What you should do
Copy out all of the data below with no alterations.

Given data
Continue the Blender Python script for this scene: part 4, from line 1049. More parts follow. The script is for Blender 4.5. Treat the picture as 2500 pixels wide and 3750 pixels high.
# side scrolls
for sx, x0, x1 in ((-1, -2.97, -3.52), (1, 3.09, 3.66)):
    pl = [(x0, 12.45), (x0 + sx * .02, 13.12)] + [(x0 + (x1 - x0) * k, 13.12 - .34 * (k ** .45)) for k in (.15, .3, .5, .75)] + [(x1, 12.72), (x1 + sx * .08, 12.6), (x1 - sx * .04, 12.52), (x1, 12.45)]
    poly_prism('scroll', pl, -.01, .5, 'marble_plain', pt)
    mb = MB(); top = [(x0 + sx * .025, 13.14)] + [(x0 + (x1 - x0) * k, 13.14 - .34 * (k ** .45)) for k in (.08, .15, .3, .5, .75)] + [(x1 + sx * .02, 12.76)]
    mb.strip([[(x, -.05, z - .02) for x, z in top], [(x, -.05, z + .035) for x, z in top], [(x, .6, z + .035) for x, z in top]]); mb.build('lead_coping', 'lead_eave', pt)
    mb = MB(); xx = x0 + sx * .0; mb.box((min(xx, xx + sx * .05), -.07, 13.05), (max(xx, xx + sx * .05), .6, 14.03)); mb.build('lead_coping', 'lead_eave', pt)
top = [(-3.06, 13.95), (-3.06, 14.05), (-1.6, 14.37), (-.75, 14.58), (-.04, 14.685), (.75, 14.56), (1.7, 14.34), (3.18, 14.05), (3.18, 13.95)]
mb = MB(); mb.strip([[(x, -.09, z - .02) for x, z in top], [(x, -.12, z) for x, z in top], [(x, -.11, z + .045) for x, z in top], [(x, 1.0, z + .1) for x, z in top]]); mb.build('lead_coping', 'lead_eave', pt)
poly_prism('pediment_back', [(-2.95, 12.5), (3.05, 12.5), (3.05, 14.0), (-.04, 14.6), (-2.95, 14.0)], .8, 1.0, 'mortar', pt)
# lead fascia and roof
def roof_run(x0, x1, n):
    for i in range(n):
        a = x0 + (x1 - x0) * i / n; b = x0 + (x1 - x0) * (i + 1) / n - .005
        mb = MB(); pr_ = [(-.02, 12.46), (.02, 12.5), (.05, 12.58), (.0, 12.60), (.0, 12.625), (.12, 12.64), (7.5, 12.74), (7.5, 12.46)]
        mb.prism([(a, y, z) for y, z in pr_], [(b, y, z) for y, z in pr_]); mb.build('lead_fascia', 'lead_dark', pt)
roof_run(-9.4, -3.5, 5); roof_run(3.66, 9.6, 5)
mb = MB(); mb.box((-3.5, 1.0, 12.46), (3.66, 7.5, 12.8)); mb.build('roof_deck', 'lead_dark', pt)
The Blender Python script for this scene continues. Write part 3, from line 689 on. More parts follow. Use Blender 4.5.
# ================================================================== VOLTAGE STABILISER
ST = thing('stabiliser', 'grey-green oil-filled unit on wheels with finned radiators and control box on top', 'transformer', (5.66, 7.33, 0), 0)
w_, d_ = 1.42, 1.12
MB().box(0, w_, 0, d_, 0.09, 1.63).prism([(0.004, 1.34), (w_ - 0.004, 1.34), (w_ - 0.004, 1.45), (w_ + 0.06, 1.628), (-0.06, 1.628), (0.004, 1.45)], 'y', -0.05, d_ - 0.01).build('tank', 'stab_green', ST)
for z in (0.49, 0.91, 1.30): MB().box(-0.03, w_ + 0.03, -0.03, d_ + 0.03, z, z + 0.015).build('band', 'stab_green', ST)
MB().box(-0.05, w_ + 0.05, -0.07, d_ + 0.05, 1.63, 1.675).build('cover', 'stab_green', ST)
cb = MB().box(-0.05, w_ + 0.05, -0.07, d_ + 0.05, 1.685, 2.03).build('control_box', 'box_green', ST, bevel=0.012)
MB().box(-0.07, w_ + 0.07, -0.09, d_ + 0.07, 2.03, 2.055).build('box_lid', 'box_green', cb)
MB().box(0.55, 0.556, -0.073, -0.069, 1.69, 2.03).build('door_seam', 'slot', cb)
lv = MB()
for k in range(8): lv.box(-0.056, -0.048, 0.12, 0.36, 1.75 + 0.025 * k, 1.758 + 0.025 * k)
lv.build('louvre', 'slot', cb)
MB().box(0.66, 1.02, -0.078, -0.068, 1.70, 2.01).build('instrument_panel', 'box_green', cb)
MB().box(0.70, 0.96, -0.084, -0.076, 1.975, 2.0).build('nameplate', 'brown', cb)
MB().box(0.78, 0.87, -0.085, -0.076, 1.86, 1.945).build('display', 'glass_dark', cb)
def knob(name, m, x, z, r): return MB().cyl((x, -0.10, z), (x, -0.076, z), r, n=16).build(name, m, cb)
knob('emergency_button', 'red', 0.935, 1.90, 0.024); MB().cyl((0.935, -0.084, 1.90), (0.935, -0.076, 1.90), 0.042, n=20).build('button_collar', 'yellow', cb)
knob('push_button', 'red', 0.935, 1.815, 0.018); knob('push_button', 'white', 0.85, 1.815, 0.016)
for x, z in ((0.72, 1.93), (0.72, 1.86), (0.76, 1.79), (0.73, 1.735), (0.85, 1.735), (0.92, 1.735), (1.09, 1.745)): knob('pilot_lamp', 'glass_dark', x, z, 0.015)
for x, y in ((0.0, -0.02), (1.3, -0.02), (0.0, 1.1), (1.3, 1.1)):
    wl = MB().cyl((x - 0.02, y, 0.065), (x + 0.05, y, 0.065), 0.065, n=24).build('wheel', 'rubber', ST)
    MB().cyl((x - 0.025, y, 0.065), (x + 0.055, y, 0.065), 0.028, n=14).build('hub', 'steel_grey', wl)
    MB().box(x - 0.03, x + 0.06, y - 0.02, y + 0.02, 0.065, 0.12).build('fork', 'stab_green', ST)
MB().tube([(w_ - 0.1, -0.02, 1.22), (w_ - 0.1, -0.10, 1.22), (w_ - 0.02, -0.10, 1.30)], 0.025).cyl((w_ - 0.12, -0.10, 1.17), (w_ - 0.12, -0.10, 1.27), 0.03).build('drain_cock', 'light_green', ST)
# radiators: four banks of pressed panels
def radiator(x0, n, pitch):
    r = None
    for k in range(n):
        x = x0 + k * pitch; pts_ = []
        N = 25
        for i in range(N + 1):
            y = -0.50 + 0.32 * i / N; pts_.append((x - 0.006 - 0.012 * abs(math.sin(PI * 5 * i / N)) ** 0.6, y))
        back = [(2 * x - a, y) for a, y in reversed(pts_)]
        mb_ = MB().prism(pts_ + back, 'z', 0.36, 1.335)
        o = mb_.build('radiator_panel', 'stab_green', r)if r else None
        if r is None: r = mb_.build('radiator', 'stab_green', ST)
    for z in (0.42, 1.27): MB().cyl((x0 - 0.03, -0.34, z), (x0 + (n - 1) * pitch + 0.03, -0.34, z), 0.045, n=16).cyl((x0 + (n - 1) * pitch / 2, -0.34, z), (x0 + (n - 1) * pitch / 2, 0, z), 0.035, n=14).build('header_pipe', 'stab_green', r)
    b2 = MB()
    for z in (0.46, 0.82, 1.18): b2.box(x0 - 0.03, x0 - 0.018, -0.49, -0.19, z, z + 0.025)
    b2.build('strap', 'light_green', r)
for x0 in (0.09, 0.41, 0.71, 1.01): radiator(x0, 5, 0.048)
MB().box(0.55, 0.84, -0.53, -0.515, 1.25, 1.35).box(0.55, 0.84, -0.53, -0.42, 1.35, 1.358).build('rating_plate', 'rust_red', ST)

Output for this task
Continue the Blender Python script for this scene: part 4, from line 1049. More parts follow. The script is for Blender 4.5. Treat the picture as 2500 pixels wide and 3750 pixels high.
# side scrolls
for sx, x0, x1 in ((-1, -2.97, -3.52), (1, 3.09, 3.66)):
    pl = [(x0, 12.45), (x0 + sx * .02, 13.12)] + [(x0 + (x1 - x0) * k, 13.12 - .34 * (k ** .45)) for k in (.15, .3, .5, .75)] + [(x1, 12.72), (x1 + sx * .08, 12.6), (x1 - sx * .04, 12.52), (x1, 12.45)]
    poly_prism('scroll', pl, -.01, .5, 'marble_plain', pt)
    mb = MB(); top = [(x0 + sx * .025, 13.14)] + [(x0 + (x1 - x0) * k, 13.14 - .34 * (k ** .45)) for k in (.08, .15, .3, .5, .75)] + [(x1 + sx * .02, 12.76)]
    mb.strip([[(x, -.05, z - .02) for x, z in top], [(x, -.05, z + .035) for x, z in top], [(x, .6, z + .035) for x, z in top]]); mb.build('lead_coping', 'lead_eave', pt)
    mb = MB(); xx = x0 + sx * .0; mb.box((min(xx, xx + sx * .05), -.07, 13.05), (max(xx, xx + sx * .05), .6, 14.03)); mb.build('lead_coping', 'lead_eave', pt)
top = [(-3.06, 13.95), (-3.06, 14.05), (-1.6, 14.37), (-.75, 14.58), (-.04, 14.685), (.75, 14.56), (1.7, 14.34), (3.18, 14.05), (3.18, 13.95)]
mb = MB(); mb.strip([[(x, -.09, z - .02) for x, z in top], [(x, -.12, z) for x, z in top], [(x, -.11, z + .045) for x, z in top], [(x, 1.0, z + .1) for x, z in top]]); mb.build('lead_coping', 'lead_eave', pt)
poly_prism('pediment_back', [(-2.95, 12.5), (3.05, 12.5), (3.05, 14.0), (-.04, 14.6), (-2.95, 14.0)], .8, 1.0, 'mortar', pt)
# lead fascia and roof
def roof_run(x0, x1, n):
    for i in range(n):
        a = x0 + (x1 - x0) * i / n; b = x0 + (x1 - x0) * (i + 1) / n - .005
        mb = MB(); pr_ = [(-.02, 12.46), (.02, 12.5), (.05, 12.58), (.0, 12.60), (.0, 12.625), (.12, 12.64), (7.5, 12.74), (7.5, 12.46)]
        mb.prism([(a, y, z) for y, z in pr_], [(b, y, z) for y, z in pr_]); mb.build('lead_fascia', 'lead_dark', pt)
roof_run(-9.4, -3.5, 5); roof_run(3.66, 9.6, 5)
mb = MB(); mb.box((-3.5, 1.0, 12.46), (3.66, 7.5, 12.8)); mb.build('roof_deck', 'lead_dark', pt)
The Blender Python script for this scene continues. Write part 3, from line 689 on. More parts follow. Use Blender 4.5.
# ================================================================== VOLTAGE STABILISER
ST = thing('stabiliser', 'grey-green oil-filled unit on wheels with finned radiators and control box on top', 'transformer', (5.66, 7.33, 0), 0)
w_, d_ = 1.42, 1.12
MB().box(0, w_, 0, d_, 0.09, 1.63).prism([(0.004, 1.34), (w_ - 0.004, 1.34), (w_ - 0.004, 1.45), (w_ + 0.06, 1.628), (-0.06, 1.628), (0.004, 1.45)], 'y', -0.05, d_ - 0.01).build('tank', 'stab_green', ST)
for z in (0.49, 0.91, 1.30): MB().box(-0.03, w_ + 0.03, -0.03, d_ + 0.03, z, z + 0.015).build('band', 'stab_green', ST)
MB().box(-0.05, w_ + 0.05, -0.07, d_ + 0.05, 1.63, 1.675).build('cover', 'stab_green', ST)
cb = MB().box(-0.05, w_ + 0.05, -0.07, d_ + 0.05, 1.685, 2.03).build('control_box', 'box_green', ST, bevel=0.012)
MB().box(-0.07, w_ + 0.07, -0.09, d_ + 0.07, 2.03, 2.055).build('box_lid', 'box_green', cb)
MB().box(0.55, 0.556, -0.073, -0.069, 1.69, 2.03).build('door_seam', 'slot', cb)
lv = MB()
for k in range(8): lv.box(-0.056, -0.048, 0.12, 0.36, 1.75 + 0.025 * k, 1.758 + 0.025 * k)
lv.build('louvre', 'slot', cb)
MB().box(0.66, 1.02, -0.078, -0.068, 1.70, 2.01).build('instrument_panel', 'box_green', cb)
MB().box(0.70, 0.96, -0.084, -0.076, 1.975, 2.0).build('nameplate', 'brown', cb)
MB().box(0.78, 0.87, -0.085, -0.076, 1.86, 1.945).build('display', 'glass_dark', cb)
def knob(name, m, x, z, r): return MB().cyl((x, -0.10, z), (x, -0.076, z), r, n=16).build(name, m, cb)
knob('emergency_button', 'red', 0.935, 1.90, 0.024); MB().cyl((0.935, -0.084, 1.90), (0.935, -0.076, 1.90), 0.042, n=20).build('button_collar', 'yellow', cb)
knob('push_button', 'red', 0.935, 1.815, 0.018); knob('push_button', 'white', 0.85, 1.815, 0.016)
for x, z in ((0.72, 1.93), (0.72, 1.86), (0.76, 1.79), (0.73, 1.735), (0.85, 1.735), (0.92, 1.735), (1.09, 1.745)): knob('pilot_lamp', 'glass_dark', x, z, 0.015)
for x, y in ((0.0, -0.02), (1.3, -0.02), (0.0, 1.1), (1.3, 1.1)):
    wl = MB().cyl((x - 0.02, y, 0.065), (x + 0.05, y, 0.065), 0.065, n=24).build('wheel', 'rubber', ST)
    MB().cyl((x - 0.025, y, 0.065), (x + 0.055, y, 0.065), 0.028, n=14).build('hub', 'steel_grey', wl)
    MB().box(x - 0.03, x + 0.06, y - 0.02, y + 0.02, 0.065, 0.12).build('fork', 'stab_green', ST)
MB().tube([(w_ - 0.1, -0.02, 1.22), (w_ - 0.1, -0.10, 1.22), (w_ - 0.02, -0.10, 1.30)], 0.025).cyl((w_ - 0.12, -0.10, 1.17), (w_ - 0.12, -0.10, 1.27), 0.03).build('drain_cock', 'light_green', ST)
# radiators: four banks of pressed panels
def radiator(x0, n, pitch):
    r = None
    for k in range(n):
        x = x0 + k * pitch; pts_ = []
        N = 25
        for i in range(N + 1):
            y = -0.50 + 0.32 * i / N; pts_.append((x - 0.006 - 0.012 * abs(math.sin(PI * 5 * i / N)) ** 0.6, y))
        back = [(2 * x - a, y) for a, y in reversed(pts_)]
        mb_ = MB().prism(pts_ + back, 'z', 0.36, 1.335)
        o = mb_.build('radiator_panel', 'stab_green', r)if r else None
        if r is None: r = mb_.build('radiator', 'stab_green', ST)
    for z in (0.42, 1.27): MB().cyl((x0 - 0.03, -0.34, z), (x0 + (n - 1) * pitch + 0.03, -0.34, z), 0.045, n=16).cyl((x0 + (n - 1) * pitch / 2, -0.34, z), (x0 + (n - 1) * pitch / 2, 0, z), 0.035, n=14).build('header_pipe', 'stab_green', r)
    b2 = MB()
    for z in (0.46, 0.82, 1.18): b2.box(x0 - 0.03, x0 - 0.018, -0.49, -0.19, z, z + 0.025)
    b2.build('strap', 'light_green', r)
for x0 in (0.09, 0.41, 0.71, 1.01): radiator(x0, 5, 0.048)
MB().box(0.55, 0.84, -0.53, -0.515, 1.25, 1.35).box(0.55, 0.84, -0.53, -0.42, 1.35, 1.358).build('rating_plate', 'rust_red', ST)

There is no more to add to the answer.